26 luglio 2012

Condominio e installazione dell’ascensore esterno che pregiudica la proprietà esclusiva dei singoli condomini


"Sotto altro profilo, si osserva che, contrariamente a quanto sostenuto dal ricorrente, l'azione proposta dall'attore, essendo diretta a far valere la nullità delle due delibere del 1997, non era soggetta al termine di decadenza previsto dall'art. 1137 c.c., comma 3; e che, come evidenziato dalla Corte di Appello, la nullità delle delibere condominiali può essere dedotta anche dal condomino che in assemblea si sia dimostrato consenziente all'esecuzione di opere poi rivelatesi lesive del suo diritto individuale.
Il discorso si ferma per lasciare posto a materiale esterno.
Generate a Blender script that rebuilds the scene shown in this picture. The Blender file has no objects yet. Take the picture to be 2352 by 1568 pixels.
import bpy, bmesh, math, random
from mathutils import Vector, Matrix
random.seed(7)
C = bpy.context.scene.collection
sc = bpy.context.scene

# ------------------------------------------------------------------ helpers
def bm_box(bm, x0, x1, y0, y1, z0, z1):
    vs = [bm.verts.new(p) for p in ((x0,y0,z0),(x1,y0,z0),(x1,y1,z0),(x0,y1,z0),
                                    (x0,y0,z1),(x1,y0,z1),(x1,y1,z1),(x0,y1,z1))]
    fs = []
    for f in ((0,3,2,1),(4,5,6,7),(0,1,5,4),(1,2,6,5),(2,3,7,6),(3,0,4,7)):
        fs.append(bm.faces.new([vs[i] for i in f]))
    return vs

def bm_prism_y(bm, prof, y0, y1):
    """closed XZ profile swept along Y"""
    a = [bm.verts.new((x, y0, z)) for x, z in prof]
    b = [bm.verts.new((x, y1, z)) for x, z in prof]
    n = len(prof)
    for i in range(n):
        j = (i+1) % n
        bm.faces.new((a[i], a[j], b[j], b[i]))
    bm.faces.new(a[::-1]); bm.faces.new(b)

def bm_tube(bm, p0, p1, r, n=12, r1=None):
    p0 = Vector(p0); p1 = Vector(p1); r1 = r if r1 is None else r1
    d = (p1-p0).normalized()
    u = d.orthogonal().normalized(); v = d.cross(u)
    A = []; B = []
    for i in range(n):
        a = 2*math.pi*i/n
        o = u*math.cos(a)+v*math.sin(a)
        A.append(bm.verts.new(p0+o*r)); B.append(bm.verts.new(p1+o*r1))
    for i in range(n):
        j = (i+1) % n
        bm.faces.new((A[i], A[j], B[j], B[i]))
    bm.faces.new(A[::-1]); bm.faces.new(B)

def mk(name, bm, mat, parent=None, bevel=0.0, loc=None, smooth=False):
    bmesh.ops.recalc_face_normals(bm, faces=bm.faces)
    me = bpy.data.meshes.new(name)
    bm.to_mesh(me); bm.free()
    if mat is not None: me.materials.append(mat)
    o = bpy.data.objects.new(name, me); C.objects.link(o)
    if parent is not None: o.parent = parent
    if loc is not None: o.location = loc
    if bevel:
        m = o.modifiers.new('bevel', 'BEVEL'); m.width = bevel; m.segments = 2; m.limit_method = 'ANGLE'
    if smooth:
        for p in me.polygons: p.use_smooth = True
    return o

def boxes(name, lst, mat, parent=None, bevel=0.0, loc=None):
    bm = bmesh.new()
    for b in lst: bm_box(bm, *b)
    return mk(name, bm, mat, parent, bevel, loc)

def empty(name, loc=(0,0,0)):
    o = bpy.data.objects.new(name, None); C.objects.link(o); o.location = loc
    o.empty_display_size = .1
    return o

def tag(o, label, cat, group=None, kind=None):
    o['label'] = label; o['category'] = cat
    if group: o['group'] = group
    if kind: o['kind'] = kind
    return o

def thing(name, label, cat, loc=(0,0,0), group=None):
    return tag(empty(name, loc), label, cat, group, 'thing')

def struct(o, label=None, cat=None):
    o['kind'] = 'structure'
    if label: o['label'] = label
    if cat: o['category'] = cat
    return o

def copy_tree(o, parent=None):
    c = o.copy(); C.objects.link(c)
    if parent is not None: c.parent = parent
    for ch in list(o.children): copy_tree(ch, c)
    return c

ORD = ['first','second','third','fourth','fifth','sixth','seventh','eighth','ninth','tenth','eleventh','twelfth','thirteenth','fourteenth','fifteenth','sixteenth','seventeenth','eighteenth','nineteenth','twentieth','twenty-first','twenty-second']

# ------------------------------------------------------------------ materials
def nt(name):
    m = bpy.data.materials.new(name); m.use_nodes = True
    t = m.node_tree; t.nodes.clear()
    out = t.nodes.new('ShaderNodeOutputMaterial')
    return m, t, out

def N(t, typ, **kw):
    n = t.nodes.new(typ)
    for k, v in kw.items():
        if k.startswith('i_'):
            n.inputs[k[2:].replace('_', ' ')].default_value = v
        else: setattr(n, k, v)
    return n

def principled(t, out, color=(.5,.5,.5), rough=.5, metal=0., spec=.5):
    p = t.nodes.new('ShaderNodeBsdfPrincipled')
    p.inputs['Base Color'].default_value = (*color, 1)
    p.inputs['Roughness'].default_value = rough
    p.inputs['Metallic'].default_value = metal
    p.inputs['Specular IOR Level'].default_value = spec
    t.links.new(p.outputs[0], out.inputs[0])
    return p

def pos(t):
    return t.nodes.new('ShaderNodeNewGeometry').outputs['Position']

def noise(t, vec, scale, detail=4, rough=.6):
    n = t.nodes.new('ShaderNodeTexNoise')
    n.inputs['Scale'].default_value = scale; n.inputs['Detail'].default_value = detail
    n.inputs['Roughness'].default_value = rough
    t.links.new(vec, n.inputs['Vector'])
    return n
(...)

Deve premettersi che, secondo il consolidato orientamento di questa Corte, debbono qualificarsi nulle le delibere dell'assemblea condominiale prive degli elementi essenziali, le delibere con oggetto impossibile o illecito, le delibere con oggetto che non rientra nella competenza dell'assemblea, le delibere che incidono sui diritti individuali sulle cose o servizi comuni o sulla proprietà esclusiva di ognuno dei condomini, le delibere comunque invalide in relazione all'oggetto; debbono, invece, qualificarsi annullabili le delibere con vizi relativi alla regolare costituzione dell'assemblea, quelle adottate con maggioranza inferiore a quella prescritta dalla legge o dal regolamento condominiale, quelle affette da vizi formali, in violazione di prescrizioni legali, convenzionali, regolamentari, attinenti al procedimento di convocazione o di informazione dell'assemblea, quelle genericamente affette da irregolarità nel procedimento di convocazione, quelle che violano norme richiedenti qualificate maggioranze in relazione all'oggetto (Cass. S.U. 7-3-2005 n. 4806; Cass. 9-12-2005 n. 27292; Cass. 20-7-2010 n. 17014).


Nella specie, pertanto, correttamente la Corte di Appello ha ritenuto la nullità delle due delibere impugnate, derivando dalle stesse la lesione del diritto dominicale esclusivo dell'attore e una indebita invasione nella sua sfera giuridica primaria.


Ai sensi dell'art. 1120 c.c., comma 2, infatti, devono ritenersi vietate non solo le innovazioni che, ancorchè adottate con le maggioranze qualificate di cui all'art. 1136 c.c., compromettano il pari uso e il concorrente diritto degli altri partecipanti nell'utilizzazione della cosa comune, ma anche quelle che pregiudichino la proprietà esclusiva dei singoli condomini.


In tali sensi si è già pronunciata questa Corte, rilevando, in particolare, che la L. 9 gennaio 1989, n. 13, art. 2, (recante norme per favorire il superamento e l'eliminazione delle barriere architettoniche negli edifici privati), dopo aver previsto la possibilità per l'assemblea condominiale di approvare le innovazioni preordinate a tale scopo con le maggioranze indicate nell'art. 1136 c.c., commi 2 e 3 - così derogando all'art. 1120 comma 1, che richiama l'art. 1136, comma 5, e, quindi, le più ampie maggioranze ivi contemplate -, dispone, al comma 3, che resta fermo il disposto dell'art. 1120 comma 2, il quale vieta le innovazioni che rendano talune parti comuni dell'edificio inservibili all'uso e al godimento anche di un solo condomino, comportandone una sensibile menomazione dell'utilità secondo l'originaria costituzione della comunione. Ne deriva che, a maggior ragione, sono nulle le delibere che, ancorchè adottate a maggioranza al fine indicato, siano lesive dei diritti di altro condomino sulla porzione di sua proprietà esclusiva, indipendentemente da qualsiasi considerazione di eventuali utilità compensative (nella specie, la S.C. ha confermato la decisione dei giudici di merito i quali avevano dichiarato la nullità della deliberazione adottata a maggioranza in base alla L. n. 13 del 1989, art. 2, cit. di installazione di un ascensore volto a favorire le esigenze di un condomino portatore di handicap, che comportava un sensibile deprezzamento dell'unità immobiliare di altro condomino sita a piano terra) (Cass. 25-6-1994 n. 6109).


Per le stesse ragioni, deve ritenersi la nullità della delibera di installazione dell'impianto di ascensore adottata nell'interesse comune, se da essa consegua la violazione dei diritti di un condomino sulle parti di sua proprietà esclusiva; con la conseguenza che tale causa di invalidità non è soggetta ai termini di impugnazione di cui all'art. 1137 c.c., u.c., ma può essere fatta valere in ogni tempo da chiunque dimostri di averne interesse e, quindi, anche dal condomino che abbia espresso voto favorevole (cfr. Cass. 19-3-2010 n. 6714, Cass. 24-5-2004 n. 9981; Cass. 18-4-2002 n. 5626)."